(Instructions to follow):
Will you return, word for word, only the lines from the top of the data below down to and including the one with "COL = scene.collection"?

(Given information):
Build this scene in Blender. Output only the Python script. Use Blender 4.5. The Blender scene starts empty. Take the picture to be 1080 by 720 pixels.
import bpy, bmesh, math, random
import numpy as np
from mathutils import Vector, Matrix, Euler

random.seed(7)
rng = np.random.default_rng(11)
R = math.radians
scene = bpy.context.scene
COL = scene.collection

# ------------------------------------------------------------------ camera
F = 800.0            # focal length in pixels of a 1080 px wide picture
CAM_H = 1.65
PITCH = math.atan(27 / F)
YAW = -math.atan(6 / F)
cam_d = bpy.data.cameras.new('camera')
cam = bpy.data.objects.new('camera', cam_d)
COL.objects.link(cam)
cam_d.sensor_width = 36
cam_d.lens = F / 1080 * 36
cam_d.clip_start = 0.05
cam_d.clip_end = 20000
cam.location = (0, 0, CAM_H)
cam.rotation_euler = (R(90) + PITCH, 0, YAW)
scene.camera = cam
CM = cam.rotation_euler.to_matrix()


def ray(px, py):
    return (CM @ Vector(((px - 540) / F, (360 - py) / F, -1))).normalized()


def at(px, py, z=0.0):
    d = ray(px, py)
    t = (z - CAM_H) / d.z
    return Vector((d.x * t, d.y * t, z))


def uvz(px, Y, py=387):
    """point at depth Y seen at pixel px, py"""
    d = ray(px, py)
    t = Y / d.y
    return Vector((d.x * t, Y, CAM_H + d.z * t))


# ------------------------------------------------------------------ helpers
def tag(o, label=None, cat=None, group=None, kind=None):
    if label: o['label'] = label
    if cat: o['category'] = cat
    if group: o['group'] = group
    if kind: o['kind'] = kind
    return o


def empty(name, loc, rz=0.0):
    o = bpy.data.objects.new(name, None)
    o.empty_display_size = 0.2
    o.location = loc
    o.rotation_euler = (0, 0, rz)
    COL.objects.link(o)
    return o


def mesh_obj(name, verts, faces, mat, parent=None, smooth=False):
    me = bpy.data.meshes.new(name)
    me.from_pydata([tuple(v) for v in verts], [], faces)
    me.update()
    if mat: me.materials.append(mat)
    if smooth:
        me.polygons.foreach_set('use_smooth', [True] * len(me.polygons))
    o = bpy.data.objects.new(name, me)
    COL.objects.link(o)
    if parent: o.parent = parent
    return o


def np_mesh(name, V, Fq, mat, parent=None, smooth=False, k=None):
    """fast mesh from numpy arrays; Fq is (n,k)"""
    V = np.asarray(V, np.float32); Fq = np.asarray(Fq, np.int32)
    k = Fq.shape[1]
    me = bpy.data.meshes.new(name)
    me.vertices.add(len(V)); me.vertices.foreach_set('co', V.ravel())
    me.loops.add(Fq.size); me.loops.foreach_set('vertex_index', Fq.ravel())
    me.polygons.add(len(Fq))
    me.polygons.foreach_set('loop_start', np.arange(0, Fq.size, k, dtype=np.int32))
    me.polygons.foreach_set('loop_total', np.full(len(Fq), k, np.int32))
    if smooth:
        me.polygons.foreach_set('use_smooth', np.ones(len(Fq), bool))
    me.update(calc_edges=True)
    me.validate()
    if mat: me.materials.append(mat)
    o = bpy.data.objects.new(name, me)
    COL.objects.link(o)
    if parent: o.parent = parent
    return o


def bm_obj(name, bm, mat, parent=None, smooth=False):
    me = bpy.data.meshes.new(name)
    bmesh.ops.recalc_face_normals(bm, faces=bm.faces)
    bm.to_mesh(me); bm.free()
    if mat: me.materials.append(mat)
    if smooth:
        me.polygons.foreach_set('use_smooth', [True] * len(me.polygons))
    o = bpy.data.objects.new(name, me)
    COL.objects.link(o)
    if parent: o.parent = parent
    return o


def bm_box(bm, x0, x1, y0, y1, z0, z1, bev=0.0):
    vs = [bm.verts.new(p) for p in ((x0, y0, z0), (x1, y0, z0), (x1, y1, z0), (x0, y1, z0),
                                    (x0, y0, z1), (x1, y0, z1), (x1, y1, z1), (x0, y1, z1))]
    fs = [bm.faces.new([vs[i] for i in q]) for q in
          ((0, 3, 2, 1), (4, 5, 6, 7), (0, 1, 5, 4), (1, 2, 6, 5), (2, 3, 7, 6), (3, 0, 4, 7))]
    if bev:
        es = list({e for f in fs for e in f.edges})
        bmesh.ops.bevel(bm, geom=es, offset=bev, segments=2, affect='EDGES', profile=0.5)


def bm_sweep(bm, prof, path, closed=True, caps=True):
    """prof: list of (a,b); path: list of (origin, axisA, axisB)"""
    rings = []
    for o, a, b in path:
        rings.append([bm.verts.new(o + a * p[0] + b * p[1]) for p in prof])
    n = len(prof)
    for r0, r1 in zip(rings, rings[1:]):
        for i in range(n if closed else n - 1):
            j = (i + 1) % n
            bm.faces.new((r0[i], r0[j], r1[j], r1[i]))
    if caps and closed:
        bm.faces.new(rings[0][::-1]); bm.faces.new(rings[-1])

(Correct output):
Build this scene in Blender. Output only the Python script. Use Blender 4.5. The Blender scene starts empty. Take the picture to be 1080 by 720 pixels.
import bpy, bmesh, math, random
import numpy as np
from mathutils import Vector, Matrix, Euler

random.seed(7)
rng = np.random.default_rng(11)
R = math.radians
scene = bpy.context.scene
COL = scene.collection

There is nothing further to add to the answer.